13. A pressão vinda de fora

Mas para que estas políticas tenham sucesso, muito depende da margem de manobra que o novo Governo tenha no próximo Orçamento. E nesse campo as notícias dos últimos dias não são muito otimistas.

A mais importante veio da Comissão Europeia. No relatório anual sobre as contas públicas dos vários Estados, a CE analisou a margem de manobra orçamental de cada um, identificando a sua capacidade de puxarem pela economia sem comprometer a estabilização das contas públicas e da dívida. E o que conclui o relatório? Que Portugal não tem margem suficiente para estimular a economia no curto prazo e, ao mesmo tempo, assegurar a sustentabilidade das contas públicas no médio e no longo prazo.

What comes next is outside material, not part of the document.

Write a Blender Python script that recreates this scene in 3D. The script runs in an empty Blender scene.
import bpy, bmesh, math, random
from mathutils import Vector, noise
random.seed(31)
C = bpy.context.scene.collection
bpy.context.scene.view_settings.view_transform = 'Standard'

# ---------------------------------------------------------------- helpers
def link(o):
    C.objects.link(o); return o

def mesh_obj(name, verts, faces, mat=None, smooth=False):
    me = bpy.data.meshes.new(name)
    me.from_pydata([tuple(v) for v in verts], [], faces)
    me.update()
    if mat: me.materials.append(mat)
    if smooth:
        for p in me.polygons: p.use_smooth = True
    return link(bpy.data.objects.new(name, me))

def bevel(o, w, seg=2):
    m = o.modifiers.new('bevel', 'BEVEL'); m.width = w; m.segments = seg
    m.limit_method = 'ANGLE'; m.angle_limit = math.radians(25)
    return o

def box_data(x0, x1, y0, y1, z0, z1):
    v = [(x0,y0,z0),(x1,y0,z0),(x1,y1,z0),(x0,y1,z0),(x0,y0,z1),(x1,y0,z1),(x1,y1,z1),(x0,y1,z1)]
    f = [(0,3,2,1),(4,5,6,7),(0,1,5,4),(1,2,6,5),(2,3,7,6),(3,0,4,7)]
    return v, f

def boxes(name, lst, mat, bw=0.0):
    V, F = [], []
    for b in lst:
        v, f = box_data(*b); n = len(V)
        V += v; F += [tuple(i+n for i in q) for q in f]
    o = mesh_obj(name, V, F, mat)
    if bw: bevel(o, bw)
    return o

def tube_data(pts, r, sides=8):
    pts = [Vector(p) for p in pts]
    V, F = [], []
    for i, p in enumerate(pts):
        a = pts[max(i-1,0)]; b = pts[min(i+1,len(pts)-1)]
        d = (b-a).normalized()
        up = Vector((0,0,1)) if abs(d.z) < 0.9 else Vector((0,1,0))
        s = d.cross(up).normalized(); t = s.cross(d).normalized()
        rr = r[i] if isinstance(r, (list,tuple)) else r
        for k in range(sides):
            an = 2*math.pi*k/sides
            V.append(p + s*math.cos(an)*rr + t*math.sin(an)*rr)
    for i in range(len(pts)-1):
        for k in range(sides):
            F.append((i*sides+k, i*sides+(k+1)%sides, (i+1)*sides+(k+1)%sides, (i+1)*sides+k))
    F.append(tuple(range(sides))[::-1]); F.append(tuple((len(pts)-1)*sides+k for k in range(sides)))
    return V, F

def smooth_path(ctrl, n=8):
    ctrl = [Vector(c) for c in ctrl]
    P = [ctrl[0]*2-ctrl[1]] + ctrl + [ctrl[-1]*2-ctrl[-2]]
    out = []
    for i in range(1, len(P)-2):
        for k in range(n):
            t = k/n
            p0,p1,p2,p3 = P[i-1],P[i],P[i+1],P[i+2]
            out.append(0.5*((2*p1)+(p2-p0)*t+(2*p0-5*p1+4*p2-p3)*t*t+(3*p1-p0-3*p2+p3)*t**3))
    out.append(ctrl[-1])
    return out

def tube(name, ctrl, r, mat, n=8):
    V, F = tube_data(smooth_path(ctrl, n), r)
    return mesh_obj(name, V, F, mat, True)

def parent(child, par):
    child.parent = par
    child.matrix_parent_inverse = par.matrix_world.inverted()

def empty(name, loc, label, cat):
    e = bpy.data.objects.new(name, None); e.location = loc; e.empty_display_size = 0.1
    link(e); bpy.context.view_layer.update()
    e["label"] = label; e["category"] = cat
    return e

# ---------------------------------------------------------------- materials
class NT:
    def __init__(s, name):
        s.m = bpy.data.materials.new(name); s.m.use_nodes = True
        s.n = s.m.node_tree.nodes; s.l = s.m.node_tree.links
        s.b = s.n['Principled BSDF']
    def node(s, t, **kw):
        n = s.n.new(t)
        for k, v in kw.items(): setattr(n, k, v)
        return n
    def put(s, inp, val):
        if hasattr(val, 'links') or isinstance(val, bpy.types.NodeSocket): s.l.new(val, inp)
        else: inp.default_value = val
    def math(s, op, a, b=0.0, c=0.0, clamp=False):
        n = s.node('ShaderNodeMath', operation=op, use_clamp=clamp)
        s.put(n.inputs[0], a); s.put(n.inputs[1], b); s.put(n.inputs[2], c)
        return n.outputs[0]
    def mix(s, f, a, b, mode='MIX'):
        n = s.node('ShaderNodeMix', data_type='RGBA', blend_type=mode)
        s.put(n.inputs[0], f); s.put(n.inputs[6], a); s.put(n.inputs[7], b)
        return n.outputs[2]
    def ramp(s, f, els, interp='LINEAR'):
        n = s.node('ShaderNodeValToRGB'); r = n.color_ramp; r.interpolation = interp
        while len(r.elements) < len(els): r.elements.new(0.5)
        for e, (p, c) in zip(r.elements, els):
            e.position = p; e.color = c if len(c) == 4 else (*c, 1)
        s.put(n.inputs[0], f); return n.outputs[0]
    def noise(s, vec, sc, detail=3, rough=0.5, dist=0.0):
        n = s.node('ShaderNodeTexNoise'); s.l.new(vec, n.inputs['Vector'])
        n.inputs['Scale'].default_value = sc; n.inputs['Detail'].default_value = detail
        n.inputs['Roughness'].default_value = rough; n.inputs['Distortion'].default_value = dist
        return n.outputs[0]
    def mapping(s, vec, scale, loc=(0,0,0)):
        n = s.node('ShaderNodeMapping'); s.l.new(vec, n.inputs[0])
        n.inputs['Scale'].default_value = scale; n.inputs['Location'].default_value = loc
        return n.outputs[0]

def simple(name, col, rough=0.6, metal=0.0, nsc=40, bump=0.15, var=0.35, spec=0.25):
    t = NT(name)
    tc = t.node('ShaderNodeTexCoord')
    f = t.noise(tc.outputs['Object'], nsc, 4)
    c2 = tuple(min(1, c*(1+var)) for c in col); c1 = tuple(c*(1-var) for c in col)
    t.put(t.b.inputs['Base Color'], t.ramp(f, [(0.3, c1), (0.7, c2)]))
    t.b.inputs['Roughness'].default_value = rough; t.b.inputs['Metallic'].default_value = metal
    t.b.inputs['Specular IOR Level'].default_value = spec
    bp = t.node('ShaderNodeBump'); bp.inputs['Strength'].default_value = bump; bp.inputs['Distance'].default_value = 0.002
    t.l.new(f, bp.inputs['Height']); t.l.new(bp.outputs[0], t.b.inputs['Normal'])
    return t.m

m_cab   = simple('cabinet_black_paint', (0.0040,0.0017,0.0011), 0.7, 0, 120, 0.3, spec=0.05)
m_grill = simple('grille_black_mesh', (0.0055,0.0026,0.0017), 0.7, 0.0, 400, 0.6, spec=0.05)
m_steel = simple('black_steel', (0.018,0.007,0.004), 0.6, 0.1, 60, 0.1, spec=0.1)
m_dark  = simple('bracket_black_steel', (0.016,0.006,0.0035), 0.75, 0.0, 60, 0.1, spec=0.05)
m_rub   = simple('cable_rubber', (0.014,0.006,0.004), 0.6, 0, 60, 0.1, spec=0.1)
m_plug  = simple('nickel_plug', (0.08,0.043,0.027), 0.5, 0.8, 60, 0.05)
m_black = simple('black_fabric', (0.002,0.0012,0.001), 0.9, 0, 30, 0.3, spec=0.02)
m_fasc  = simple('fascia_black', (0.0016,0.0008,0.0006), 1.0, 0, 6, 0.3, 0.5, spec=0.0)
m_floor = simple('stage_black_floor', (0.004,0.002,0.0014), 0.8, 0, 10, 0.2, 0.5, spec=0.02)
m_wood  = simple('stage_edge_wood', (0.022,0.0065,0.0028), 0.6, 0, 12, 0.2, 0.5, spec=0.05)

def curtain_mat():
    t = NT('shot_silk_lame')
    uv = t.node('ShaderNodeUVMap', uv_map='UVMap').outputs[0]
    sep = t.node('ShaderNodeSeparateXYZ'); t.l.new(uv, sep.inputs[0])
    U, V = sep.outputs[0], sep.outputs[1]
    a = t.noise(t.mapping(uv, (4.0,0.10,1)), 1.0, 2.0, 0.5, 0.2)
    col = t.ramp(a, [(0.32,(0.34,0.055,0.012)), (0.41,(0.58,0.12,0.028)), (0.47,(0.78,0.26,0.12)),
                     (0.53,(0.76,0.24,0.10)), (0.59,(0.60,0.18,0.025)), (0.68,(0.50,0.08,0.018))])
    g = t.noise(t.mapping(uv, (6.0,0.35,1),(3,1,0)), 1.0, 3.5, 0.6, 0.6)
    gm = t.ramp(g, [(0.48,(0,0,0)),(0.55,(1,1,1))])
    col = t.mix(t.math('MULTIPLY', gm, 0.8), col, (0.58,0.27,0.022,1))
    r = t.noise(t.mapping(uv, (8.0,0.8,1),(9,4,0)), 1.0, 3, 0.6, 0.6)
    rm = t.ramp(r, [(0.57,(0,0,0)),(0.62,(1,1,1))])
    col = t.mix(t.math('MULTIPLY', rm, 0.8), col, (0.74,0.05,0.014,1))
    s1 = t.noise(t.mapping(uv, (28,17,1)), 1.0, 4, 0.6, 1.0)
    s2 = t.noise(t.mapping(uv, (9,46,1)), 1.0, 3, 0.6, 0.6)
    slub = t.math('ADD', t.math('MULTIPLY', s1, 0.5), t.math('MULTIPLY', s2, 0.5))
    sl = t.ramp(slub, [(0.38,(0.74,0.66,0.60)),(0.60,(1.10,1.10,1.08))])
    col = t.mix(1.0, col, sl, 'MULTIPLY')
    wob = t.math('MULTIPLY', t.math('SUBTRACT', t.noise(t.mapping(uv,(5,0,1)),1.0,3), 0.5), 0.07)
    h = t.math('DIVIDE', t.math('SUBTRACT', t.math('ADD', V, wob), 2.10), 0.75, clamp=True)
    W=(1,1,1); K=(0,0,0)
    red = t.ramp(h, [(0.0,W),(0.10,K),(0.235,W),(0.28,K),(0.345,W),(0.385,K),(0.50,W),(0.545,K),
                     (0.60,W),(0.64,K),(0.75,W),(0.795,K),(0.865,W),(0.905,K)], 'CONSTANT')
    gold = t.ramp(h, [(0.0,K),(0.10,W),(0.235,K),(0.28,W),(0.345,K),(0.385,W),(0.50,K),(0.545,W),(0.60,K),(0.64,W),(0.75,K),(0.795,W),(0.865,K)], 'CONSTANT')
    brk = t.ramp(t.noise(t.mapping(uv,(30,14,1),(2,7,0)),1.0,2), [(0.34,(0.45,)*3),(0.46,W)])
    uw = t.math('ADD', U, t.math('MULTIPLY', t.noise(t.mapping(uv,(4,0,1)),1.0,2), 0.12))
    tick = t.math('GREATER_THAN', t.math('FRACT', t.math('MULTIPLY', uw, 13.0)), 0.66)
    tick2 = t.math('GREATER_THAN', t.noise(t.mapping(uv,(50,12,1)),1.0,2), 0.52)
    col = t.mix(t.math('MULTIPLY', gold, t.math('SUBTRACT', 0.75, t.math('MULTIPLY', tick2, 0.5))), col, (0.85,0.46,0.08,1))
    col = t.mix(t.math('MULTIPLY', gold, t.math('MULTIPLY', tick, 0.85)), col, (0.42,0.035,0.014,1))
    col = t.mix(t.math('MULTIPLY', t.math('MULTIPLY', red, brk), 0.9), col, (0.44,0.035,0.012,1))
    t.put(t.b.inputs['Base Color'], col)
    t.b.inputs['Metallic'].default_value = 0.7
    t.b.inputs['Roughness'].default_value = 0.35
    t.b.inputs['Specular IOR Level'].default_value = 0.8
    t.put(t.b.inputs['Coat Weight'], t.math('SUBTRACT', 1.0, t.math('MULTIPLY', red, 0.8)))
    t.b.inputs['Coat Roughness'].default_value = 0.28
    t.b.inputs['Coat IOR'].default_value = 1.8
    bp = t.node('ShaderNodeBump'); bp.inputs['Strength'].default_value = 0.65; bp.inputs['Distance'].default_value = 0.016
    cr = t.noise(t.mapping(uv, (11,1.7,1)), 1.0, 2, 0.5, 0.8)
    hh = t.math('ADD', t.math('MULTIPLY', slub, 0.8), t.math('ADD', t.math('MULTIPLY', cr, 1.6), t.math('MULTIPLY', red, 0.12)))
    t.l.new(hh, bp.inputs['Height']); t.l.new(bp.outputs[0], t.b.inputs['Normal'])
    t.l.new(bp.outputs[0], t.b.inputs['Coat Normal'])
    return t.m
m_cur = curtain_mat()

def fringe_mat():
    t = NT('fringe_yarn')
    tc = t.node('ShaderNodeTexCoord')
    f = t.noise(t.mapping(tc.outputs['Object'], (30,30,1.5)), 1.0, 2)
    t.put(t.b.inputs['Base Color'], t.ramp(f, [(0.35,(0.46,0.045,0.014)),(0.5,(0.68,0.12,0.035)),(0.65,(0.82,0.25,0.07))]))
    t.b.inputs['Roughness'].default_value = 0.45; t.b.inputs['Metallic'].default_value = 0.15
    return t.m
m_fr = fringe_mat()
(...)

Outro aviso seguiu rumo a Lisboa vindo da agência Fitch, que tem o rating de Portugal a um passo de deixar de ser considerada lixo: dizendo-se à espera do Orçamento para 2016, explicou que se for dada menor atenção à redução do défice ou se forem revertidas reformas estruturais já iniciadas, a perspetiva positiva que existe no rating da dívida portuguesa pode desaparecer. Ou seja, ficará mais longe a perspetiva de uma saída de lixo.

A pressão para que as reformas se mantenham em passo forte veio também do BCE: num relatório onde analisou as medidas introduzidas para flexibilizar o mercado de trabalho entre 2011 e 2014, em Portugal e Espanha, o banco central mostrou-se convencido que a flexibilização da legislação laboral poderá explicar a recuperação do emprego no último ano e meio, recomendando a Portugal que prossiga a implementação das reformas “a um ritmo acelerado”. A mesma legislação que a esquerda quer, em larga medida, reverter nos próximos meses. BCE sem cuja intervenção Portugal estaria, neste momento, a pagar o dobro dos juros pela sua dívida pública, segundo uma análise de economistas do Banco de Portugal.